## WRITTEN TASK
Could you transcribe the material below exactly, without leaving out a single line?

________

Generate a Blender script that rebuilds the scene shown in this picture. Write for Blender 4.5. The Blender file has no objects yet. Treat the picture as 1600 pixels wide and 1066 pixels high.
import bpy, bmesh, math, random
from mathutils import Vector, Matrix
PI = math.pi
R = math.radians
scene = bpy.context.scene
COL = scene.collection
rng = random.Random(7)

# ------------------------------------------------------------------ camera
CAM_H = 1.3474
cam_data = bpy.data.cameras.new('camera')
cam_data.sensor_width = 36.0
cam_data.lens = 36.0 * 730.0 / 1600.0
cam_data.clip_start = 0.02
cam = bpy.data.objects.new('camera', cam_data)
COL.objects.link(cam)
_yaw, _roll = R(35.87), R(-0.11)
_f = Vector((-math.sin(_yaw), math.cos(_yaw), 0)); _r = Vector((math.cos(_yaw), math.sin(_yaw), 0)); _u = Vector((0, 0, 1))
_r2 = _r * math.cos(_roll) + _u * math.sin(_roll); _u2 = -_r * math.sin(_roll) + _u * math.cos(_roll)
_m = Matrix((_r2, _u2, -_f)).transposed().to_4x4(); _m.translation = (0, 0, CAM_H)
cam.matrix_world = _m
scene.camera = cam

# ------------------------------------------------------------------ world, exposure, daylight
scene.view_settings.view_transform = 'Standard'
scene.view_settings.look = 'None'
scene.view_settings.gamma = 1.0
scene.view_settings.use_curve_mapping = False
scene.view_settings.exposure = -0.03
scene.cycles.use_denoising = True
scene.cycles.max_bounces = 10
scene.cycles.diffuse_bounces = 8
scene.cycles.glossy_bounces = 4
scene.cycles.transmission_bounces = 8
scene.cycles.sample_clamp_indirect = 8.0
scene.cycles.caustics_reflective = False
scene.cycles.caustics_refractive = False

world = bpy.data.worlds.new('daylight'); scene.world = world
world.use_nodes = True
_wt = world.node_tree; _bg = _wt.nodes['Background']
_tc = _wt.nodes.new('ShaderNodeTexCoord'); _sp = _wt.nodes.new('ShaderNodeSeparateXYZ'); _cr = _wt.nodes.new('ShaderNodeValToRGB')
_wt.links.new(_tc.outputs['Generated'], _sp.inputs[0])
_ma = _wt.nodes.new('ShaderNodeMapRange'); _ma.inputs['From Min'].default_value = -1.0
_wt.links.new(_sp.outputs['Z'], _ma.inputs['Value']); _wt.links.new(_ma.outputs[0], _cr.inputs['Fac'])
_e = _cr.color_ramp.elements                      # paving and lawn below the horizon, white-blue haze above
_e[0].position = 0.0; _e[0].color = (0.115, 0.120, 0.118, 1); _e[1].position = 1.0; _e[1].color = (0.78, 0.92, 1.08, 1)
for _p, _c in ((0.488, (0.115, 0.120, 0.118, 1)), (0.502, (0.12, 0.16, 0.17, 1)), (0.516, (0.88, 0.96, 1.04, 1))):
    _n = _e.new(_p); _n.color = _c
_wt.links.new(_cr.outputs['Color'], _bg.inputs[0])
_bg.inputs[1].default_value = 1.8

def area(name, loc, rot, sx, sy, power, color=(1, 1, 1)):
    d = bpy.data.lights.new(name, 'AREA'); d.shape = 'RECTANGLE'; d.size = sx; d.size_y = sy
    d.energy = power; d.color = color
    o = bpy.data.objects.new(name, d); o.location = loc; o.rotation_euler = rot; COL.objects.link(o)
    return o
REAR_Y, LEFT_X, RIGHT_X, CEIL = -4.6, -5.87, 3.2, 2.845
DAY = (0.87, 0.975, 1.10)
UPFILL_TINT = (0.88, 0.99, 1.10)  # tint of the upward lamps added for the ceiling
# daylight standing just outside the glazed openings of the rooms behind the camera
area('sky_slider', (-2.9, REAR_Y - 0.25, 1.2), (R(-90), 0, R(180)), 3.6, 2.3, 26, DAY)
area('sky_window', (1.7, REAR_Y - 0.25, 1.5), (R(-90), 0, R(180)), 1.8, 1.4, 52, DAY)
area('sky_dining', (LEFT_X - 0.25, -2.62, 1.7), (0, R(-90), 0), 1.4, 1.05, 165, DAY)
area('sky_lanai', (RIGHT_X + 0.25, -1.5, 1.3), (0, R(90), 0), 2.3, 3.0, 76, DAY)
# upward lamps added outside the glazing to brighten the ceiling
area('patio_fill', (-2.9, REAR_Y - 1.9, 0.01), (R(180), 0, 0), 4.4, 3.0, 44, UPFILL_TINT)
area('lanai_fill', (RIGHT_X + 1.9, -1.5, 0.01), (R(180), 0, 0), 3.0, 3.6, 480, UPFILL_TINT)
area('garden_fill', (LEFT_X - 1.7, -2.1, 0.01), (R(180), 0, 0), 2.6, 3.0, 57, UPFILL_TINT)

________

## COMPLETE OUTPUT
Generate a Blender script that rebuilds the scene shown in this picture. Write for Blender 4.5. The Blender file has no objects yet. Treat the picture as 1600 pixels wide and 1066 pixels high.
import bpy, bmesh, math, random
from mathutils import Vector, Matrix
PI = math.pi
R = math.radians
scene = bpy.context.scene
COL = scene.collection
rng = random.Random(7)

# ------------------------------------------------------------------ camera
CAM_H = 1.3474
cam_data = bpy.data.cameras.new('camera')
cam_data.sensor_width = 36.0
cam_data.lens = 36.0 * 730.0 / 1600.0
cam_data.clip_start = 0.02
cam = bpy.data.objects.new('camera', cam_data)
COL.objects.link(cam)
_yaw, _roll = R(35.87), R(-0.11)
_f = Vector((-math.sin(_yaw), math.cos(_yaw), 0)); _r = Vector((math.cos(_yaw), math.sin(_yaw), 0)); _u = Vector((0, 0, 1))
_r2 = _r * math.cos(_roll) + _u * math.sin(_roll); _u2 = -_r * math.sin(_roll) + _u * math.cos(_roll)
_m = Matrix((_r2, _u2, -_f)).transposed().to_4x4(); _m.translation = (0, 0, CAM_H)
cam.matrix_world = _m
scene.camera = cam

# ------------------------------------------------------------------ world, exposure, daylight
scene.view_settings.view_transform = 'Standard'
scene.view_settings.look = 'None'
scene.view_settings.gamma = 1.0
scene.view_settings.use_curve_mapping = False
scene.view_settings.exposure = -0.03
scene.cycles.use_denoising = True
scene.cycles.max_bounces = 10
scene.cycles.diffuse_bounces = 8
scene.cycles.glossy_bounces = 4
scene.cycles.transmission_bounces = 8
scene.cycles.sample_clamp_indirect = 8.0
scene.cycles.caustics_reflective = False
scene.cycles.caustics_refractive = False

world = bpy.data.worlds.new('daylight'); scene.world = world
world.use_nodes = True
_wt = world.node_tree; _bg = _wt.nodes['Background']
_tc = _wt.nodes.new('ShaderNodeTexCoord'); _sp = _wt.nodes.new('ShaderNodeSeparateXYZ'); _cr = _wt.nodes.new('ShaderNodeValToRGB')
_wt.links.new(_tc.outputs['Generated'], _sp.inputs[0])
_ma = _wt.nodes.new('ShaderNodeMapRange'); _ma.inputs['From Min'].default_value = -1.0
_wt.links.new(_sp.outputs['Z'], _ma.inputs['Value']); _wt.links.new(_ma.outputs[0], _cr.inputs['Fac'])
_e = _cr.color_ramp.elements                      # paving and lawn below the horizon, white-blue haze above
_e[0].position = 0.0; _e[0].color = (0.115, 0.120, 0.118, 1); _e[1].position = 1.0; _e[1].color = (0.78, 0.92, 1.08, 1)
for _p, _c in ((0.488, (0.115, 0.120, 0.118, 1)), (0.502, (0.12, 0.16, 0.17, 1)), (0.516, (0.88, 0.96, 1.04, 1))):
    _n = _e.new(_p); _n.color = _c
_wt.links.new(_cr.outputs['Color'], _bg.inputs[0])
_bg.inputs[1].default_value = 1.8

def area(name, loc, rot, sx, sy, power, color=(1, 1, 1)):
    d = bpy.data.lights.new(name, 'AREA'); d.shape = 'RECTANGLE'; d.size = sx; d.size_y = sy
    d.energy = power; d.color = color
    o = bpy.data.objects.new(name, d); o.location = loc; o.rotation_euler = rot; COL.objects.link(o)
    return o
REAR_Y, LEFT_X, RIGHT_X, CEIL = -4.6, -5.87, 3.2, 2.845
DAY = (0.87, 0.975, 1.10)
UPFILL_TINT = (0.88, 0.99, 1.10)  # tint of the upward lamps added for the ceiling
# daylight standing just outside the glazed openings of the rooms behind the camera
area('sky_slider', (-2.9, REAR_Y - 0.25, 1.2), (R(-90), 0, R(180)), 3.6, 2.3, 26, DAY)
area('sky_window', (1.7, REAR_Y - 0.25, 1.5), (R(-90), 0, R(180)), 1.8, 1.4, 52, DAY)
area('sky_dining', (LEFT_X - 0.25, -2.62, 1.7), (0, R(-90), 0), 1.4, 1.05, 165, DAY)
area('sky_lanai', (RIGHT_X + 0.25, -1.5, 1.3), (0, R(90), 0), 2.3, 3.0, 76, DAY)
# upward lamps added outside the glazing to brighten the ceiling
area('patio_fill', (-2.9, REAR_Y - 1.9, 0.01), (R(180), 0, 0), 4.4, 3.0, 44, UPFILL_TINT)
area('lanai_fill', (RIGHT_X + 1.9, -1.5, 0.01), (R(180), 0, 0), 3.0, 3.6, 480, UPFILL_TINT)
area('garden_fill', (LEFT_X - 1.7, -2.1, 0.01), (R(180), 0, 0), 2.6, 3.0, 57, UPFILL_TINT)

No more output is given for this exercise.